Иисус же вообще воевать не любит. Во всех случаях, когда на земле воевали именем Иисуса, действовал на самом деле от его имени – сам отец. Вояка из … .офа посредственный – он склонен обольщаться, он недальновиден, чересчур самоуверен и неважно разбирается в собственном персонале. Мы прекрасно знаем этот тип начальника по бесконечным земным отражениям. Потому-то силы ….офа, значительно превосходящие силы его выродка-первенца, так часто терпят поражение.
Итак, вот вам картина дел в Царствах. Одинокая, вечно печальная и вечно прекрасная София, мать ….офа и, стало быть, бабушка двух враждующих внуков – Иисуса и Люцифера. Ей на земле нет места, нет назначения. Она иногда словно просвечивает, просачивается сквозь дерюгу мира и принимает беглые, летучие образы Премудрости в женском лике, образы, которые люди подхватывают и берегут как драгоценность, не умея их истолковать. Ошибку Софии, ошибку связи с недостойным, породившую испорченного творца, в долгих страданиях и трудах, наверное, можно исправить, но этот процесс исчисляется какими-нибудь такими величинами, что нам смешно и говорить о них.

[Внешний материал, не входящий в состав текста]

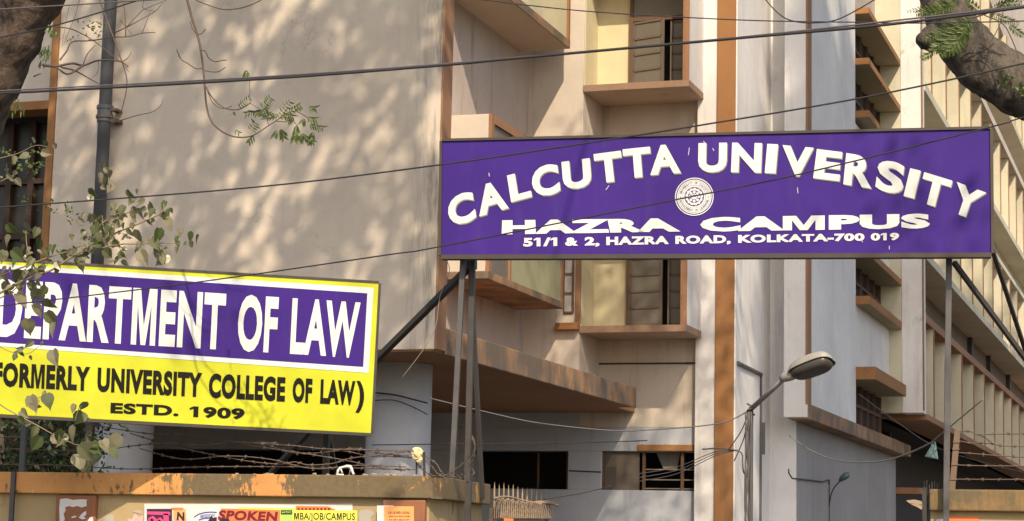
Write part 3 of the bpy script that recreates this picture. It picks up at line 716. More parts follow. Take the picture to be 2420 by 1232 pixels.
m.box(*(lambda p: (p.x-0.05, p.x+0.05, p.y-0.03, p.y+0.03, p.z-0.04, p.z+0.03))(pt(1111, 625, Y=14.95)))
m.build('brace', M['darksteel'], PS, bevel=0.003)
m = MB(); m.bar(pt(2254, 620, Y=15.45), pt(2480, 925, Y=16.2), 0.035, 0.035); m.bar(pt(2345, 590, Y=15.4), pt(2440, 880, Y=16.6), 0.03, 0.03)
m.build('brace', M['darksteel'], PS, bevel=0.003)

# ------------------------------------------------------------------ the yellow law sign
a0 = pt(885, 1022, Y=14.75); b0 = pt(4, 984, Z=a0.z)
yx = (a0-b0).normalized(); yn = Vector((yx.y, -yx.x, 0)).normalized()
YS = thing('department_sign', 'yellow and purple law department sign board on posts behind the left wall', 'sign', (a0.x*0.5+b0.x*0.5, 14.3, 0))
def yp(off): return lambda x, y: pl(x, y, a0+yn*off, yn)
yz = lambda x, y: (x/1.949, 600+y/1.949)
Q = yp(0)
LX = -130
def lin(x0, y0, x1, y1): return lambda x: y0+(y1-y0)*(x-x0)/(x1-x0)
oT, oB = lin(8, 32, 1745, 136), lin(8, 740, 1708, 827)
c = [Q(*yz(LX, oB(LX))), Q(*yz(1709, 827)), Q(*yz(1745, 136)), Q(*yz(LX, oT(LX)))]
m = MB(); m.slab(c, -yn*0.05); m.build('sign_panel', M['yellow'], YS, bevel=0.003)
wT, wB = lin(8, 50, 1722, 157), lin(8, 428, 1697, 549)
pT, pB = lin(8, 72, 1692, 182), lin(8, 411, 1672, 521)
Q1 = yp(0.003); Q2 = yp(0.005); Q3 = yp(0.008)
m = MB(); m.slab([Q1(*yz(LX+15, wB(LX))), Q1(*yz(1698, 549)), Q1(*yz(1721, 157)), Q1(*yz(LX+15, wT(LX)))], -yn*0.002); m.build('white_border', M['signwhite'], YS)
m = MB(); m.slab([Q2(*yz(LX+40, pB(LX))), Q2(*yz(1673, 521)), Q2(*yz(1692, 182)), Q2(*yz(LX+40, pT(LX)))], -yn*0.0015); m.build('purple_panel', M['purple'], YS)
tT, tB = lin(320, 138, 1665, 226), lin(290, 399, 1640, 479)
def yword(s, x0, x1, T, Bf, off, q, sl=0.0, nm='black_lettering', mt='letterblack'):
    m = MB(); put(m, s, quadfn(q, yz(x0+sl, T(x0)), yz(x1+sl, T(x1)), yz(x1, Bf(x1)), yz(x0, Bf(x0))), off); m.build(nm, M[mt], YS)
for s, x0, x1 in (('DEPARTMENT', -20, 1030), ('OF', 1090, 1272), ('LAW', 1335, 1648)): yword(s, x0, x1, tT, tB, 0.036, Q3, 13, 'title_lettering', 'letterwhite')
fT, fB = lin(35, 502, 1475, 578), lin(35, 612, 1625, 698)
for s, x0, x1 in (('(', -68, -42), ('FORMERLY', -30, 412), ('UNIVERSITY', 447, 928), ('COLLEGE', 960, 1312), ('OF', 1346, 1436), ('LAW', 1474, 1634), (')', 1638, 1676)):
    yword(s, x0, x1, fT, fB, 0.05, Q2, 4)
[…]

Замотанный бескрайними хлопотами, вечно раздражённый, вечно воюющий ….оф. Гневливый, переоценивающий свои силы, постоянно под ядовитым обстрелом критики (первенец не дремлет! Ни одной оплошности папы он не упустит!), он находит утешение только во второй семье – с Марией и Иисусом. Там к нему не придираются, там его – о чудо! – любят без придирок, там он может спокойно потолковать о делах Царства. Царство, кстати, пополняется земными душами, которые здесь обретают оболочку из другой материи, попрочнее, и развивается в собственной истории. Люциферу туда вход закрыт, поэтому жизнь там иная. Во многом сходственная с нашей по чистым формам – там очевидно есть города, школы, виды искусства, типы занятий и прочее. Я видела эту жизнь, как и многие, в снах… впрочем, я не об этом.